— Start —

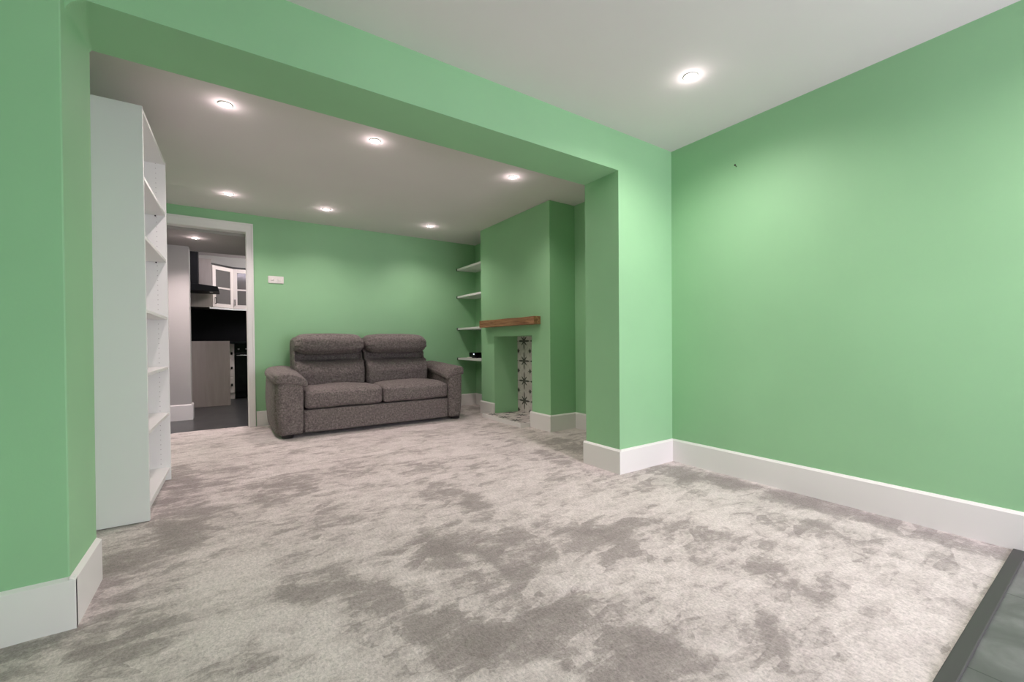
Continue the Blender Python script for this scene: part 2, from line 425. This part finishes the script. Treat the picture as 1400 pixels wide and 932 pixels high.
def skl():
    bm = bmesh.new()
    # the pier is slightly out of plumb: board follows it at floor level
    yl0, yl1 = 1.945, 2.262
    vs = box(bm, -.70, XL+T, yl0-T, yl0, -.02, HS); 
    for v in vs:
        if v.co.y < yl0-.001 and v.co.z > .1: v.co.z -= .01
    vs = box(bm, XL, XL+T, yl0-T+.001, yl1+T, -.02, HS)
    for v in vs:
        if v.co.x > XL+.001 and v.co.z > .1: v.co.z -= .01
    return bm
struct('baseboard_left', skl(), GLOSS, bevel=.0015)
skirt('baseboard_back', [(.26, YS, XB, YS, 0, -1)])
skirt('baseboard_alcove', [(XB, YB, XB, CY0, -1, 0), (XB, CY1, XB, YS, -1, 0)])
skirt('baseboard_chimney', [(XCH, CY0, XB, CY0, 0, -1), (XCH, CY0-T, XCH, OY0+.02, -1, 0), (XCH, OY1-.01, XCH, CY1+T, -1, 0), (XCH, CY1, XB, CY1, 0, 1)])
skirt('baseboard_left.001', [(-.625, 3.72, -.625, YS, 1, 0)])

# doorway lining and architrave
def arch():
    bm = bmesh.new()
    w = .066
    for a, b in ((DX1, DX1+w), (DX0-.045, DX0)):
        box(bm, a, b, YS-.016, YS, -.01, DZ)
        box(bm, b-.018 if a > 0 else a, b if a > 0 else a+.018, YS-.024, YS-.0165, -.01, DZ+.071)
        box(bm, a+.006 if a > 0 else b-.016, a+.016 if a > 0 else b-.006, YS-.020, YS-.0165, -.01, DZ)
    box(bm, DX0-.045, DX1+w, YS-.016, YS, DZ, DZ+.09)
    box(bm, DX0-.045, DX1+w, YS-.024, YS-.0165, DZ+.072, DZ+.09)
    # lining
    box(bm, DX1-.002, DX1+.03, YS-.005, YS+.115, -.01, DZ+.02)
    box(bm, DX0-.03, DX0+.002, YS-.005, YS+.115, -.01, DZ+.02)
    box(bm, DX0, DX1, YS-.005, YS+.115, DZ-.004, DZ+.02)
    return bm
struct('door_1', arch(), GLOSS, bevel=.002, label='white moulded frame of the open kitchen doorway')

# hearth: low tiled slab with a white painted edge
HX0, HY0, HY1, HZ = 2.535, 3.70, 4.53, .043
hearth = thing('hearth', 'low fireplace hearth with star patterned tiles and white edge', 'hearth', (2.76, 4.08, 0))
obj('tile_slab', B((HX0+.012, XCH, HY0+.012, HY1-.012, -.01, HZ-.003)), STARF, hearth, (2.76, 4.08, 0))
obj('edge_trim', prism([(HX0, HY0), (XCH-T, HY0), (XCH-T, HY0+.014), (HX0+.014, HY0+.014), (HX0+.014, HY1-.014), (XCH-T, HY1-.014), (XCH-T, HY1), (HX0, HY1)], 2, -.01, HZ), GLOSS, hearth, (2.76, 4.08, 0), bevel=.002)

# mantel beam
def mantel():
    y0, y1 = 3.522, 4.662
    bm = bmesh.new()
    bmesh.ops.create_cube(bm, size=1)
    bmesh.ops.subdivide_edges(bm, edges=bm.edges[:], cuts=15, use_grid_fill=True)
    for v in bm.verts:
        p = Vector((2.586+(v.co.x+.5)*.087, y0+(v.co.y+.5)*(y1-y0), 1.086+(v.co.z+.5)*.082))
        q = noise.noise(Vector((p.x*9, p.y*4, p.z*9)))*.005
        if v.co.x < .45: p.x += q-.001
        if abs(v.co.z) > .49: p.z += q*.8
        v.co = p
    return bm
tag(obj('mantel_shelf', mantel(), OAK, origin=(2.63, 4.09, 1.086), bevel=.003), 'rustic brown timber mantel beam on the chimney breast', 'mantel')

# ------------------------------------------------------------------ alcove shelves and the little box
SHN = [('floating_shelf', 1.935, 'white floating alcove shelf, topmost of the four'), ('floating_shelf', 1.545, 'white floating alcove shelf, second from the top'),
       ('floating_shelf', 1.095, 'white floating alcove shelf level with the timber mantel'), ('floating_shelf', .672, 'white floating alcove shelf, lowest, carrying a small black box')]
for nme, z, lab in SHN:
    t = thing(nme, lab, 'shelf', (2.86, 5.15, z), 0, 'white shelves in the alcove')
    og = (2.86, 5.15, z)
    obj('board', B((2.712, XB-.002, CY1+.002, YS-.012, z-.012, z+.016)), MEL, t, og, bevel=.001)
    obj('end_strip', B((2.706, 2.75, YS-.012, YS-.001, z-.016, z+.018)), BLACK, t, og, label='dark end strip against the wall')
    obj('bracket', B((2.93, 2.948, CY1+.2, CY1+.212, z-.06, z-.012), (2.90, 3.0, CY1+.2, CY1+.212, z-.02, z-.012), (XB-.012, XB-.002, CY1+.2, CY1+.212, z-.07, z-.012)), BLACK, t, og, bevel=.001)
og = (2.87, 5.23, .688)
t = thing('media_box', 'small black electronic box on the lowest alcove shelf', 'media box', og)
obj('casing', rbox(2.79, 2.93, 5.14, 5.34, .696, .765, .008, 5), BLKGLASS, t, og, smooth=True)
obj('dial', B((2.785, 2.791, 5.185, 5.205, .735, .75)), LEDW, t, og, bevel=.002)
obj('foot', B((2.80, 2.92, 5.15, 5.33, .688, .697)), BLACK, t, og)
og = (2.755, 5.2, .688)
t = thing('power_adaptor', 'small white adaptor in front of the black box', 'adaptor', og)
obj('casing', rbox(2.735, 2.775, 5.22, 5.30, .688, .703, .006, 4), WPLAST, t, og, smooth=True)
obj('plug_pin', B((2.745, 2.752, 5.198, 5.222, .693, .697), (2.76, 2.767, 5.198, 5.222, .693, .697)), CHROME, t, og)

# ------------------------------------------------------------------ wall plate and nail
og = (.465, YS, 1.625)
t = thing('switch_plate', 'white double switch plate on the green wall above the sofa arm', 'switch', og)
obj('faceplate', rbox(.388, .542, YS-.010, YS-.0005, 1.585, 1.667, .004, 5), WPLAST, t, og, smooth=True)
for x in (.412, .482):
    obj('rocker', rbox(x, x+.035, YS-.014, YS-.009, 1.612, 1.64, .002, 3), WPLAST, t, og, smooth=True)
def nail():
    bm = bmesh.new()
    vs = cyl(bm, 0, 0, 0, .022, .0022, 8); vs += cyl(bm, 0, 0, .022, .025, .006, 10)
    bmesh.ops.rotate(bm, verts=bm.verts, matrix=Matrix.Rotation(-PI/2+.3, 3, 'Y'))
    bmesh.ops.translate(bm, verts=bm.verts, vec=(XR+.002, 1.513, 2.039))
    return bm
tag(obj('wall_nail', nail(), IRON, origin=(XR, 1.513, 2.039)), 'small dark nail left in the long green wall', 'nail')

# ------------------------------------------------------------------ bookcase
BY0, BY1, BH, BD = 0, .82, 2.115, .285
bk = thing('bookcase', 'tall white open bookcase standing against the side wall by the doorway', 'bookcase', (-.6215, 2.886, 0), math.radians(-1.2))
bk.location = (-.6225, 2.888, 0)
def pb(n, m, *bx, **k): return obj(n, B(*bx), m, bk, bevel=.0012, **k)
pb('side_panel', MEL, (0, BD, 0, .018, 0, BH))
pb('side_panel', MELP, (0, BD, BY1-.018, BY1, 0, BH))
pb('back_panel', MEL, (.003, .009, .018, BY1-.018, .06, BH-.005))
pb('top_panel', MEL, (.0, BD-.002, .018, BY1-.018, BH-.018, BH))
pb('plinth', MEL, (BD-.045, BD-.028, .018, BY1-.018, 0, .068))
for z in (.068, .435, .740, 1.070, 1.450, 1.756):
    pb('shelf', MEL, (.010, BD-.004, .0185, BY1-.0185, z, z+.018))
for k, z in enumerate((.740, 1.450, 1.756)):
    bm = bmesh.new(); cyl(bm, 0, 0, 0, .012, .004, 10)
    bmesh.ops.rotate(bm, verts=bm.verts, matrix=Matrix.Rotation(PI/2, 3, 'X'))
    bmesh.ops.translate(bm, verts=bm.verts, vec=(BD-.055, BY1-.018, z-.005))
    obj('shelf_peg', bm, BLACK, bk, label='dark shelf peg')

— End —
— Start —

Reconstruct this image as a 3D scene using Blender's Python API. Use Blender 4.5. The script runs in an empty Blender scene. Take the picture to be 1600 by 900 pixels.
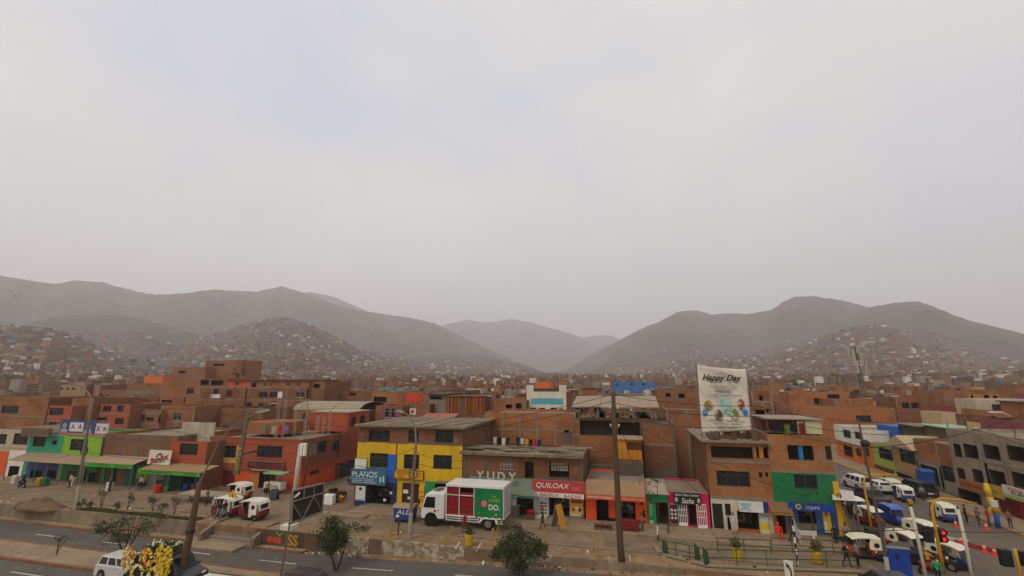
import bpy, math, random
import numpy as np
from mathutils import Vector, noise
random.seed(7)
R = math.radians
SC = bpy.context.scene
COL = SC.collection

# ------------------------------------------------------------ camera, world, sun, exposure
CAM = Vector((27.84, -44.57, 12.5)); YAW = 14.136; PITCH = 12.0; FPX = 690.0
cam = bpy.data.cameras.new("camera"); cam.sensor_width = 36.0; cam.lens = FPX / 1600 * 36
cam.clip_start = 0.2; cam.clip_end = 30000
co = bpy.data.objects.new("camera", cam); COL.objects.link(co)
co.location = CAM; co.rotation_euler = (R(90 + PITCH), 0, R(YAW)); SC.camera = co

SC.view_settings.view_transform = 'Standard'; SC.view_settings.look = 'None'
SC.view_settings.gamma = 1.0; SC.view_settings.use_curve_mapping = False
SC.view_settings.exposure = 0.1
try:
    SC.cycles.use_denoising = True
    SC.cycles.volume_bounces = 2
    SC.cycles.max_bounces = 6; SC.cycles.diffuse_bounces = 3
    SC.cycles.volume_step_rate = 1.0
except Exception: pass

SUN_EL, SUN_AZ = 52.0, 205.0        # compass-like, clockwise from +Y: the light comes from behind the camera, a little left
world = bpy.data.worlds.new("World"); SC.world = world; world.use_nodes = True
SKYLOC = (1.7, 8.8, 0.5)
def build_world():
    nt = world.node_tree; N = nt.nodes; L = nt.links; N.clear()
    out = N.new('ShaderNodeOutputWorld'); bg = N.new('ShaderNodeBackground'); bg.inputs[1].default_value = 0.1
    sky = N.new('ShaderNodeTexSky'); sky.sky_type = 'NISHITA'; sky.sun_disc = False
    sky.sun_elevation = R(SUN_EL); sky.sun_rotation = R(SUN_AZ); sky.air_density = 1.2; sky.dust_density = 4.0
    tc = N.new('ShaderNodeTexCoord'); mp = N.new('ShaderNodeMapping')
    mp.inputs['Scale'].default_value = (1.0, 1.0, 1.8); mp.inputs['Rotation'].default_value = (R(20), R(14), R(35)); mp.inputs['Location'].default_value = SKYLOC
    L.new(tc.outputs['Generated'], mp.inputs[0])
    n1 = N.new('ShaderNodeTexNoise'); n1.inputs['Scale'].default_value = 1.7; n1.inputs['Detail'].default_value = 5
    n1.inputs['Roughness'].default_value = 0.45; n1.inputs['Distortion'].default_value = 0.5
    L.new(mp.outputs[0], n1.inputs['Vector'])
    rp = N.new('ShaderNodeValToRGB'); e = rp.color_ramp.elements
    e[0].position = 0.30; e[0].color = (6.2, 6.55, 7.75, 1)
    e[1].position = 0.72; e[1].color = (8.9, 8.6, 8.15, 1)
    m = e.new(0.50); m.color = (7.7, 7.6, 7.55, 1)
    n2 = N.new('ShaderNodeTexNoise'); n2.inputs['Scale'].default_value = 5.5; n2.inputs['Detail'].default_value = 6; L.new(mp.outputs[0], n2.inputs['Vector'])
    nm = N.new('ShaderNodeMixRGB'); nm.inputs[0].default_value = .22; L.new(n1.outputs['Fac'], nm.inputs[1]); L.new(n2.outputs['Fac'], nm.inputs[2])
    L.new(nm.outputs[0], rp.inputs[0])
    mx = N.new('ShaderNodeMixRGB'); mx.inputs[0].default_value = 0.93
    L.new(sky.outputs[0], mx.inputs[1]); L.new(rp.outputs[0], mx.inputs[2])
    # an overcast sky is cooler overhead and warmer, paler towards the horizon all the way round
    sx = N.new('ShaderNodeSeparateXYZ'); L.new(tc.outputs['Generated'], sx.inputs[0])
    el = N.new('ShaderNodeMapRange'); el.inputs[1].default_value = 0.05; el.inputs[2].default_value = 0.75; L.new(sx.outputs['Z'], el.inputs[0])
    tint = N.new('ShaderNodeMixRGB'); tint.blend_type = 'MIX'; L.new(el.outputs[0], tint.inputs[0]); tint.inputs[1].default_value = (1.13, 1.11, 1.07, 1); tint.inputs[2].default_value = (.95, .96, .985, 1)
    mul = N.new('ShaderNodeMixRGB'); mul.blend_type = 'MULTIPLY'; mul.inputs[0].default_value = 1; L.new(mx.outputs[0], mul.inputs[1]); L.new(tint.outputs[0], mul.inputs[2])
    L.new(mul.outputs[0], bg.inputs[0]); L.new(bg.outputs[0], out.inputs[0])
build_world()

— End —

**What is expected**. Above are the records. Copy word for word only their lines from the one holding "Reconstruct this image" through the one holding "except Exception: pass", both included, and skip the images.

**Output below**.
Reconstruct this image as a 3D scene using Blender's Python API. Use Blender 4.5. The script runs in an empty Blender scene. Take the picture to be 1600 by 900 pixels.
import bpy, math, random
import numpy as np
from mathutils import Vector, noise
random.seed(7)
R = math.radians
SC = bpy.context.scene
COL = SC.collection

# ------------------------------------------------------------ camera, world, sun, exposure
CAM = Vector((27.84, -44.57, 12.5)); YAW = 14.136; PITCH = 12.0; FPX = 690.0
cam = bpy.data.cameras.new("camera"); cam.sensor_width = 36.0; cam.lens = FPX / 1600 * 36
cam.clip_start = 0.2; cam.clip_end = 30000
co = bpy.data.objects.new("camera", cam); COL.objects.link(co)
co.location = CAM; co.rotation_euler = (R(90 + PITCH), 0, R(YAW)); SC.camera = co

SC.view_settings.view_transform = 'Standard'; SC.view_settings.look = 'None'
SC.view_settings.gamma = 1.0; SC.view_settings.use_curve_mapping = False
SC.view_settings.exposure = 0.1
try:
    SC.cycles.use_denoising = True
    SC.cycles.volume_bounces = 2
    SC.cycles.max_bounces = 6; SC.cycles.diffuse_bounces = 3
    SC.cycles.volume_step_rate = 1.0
except Exception: pass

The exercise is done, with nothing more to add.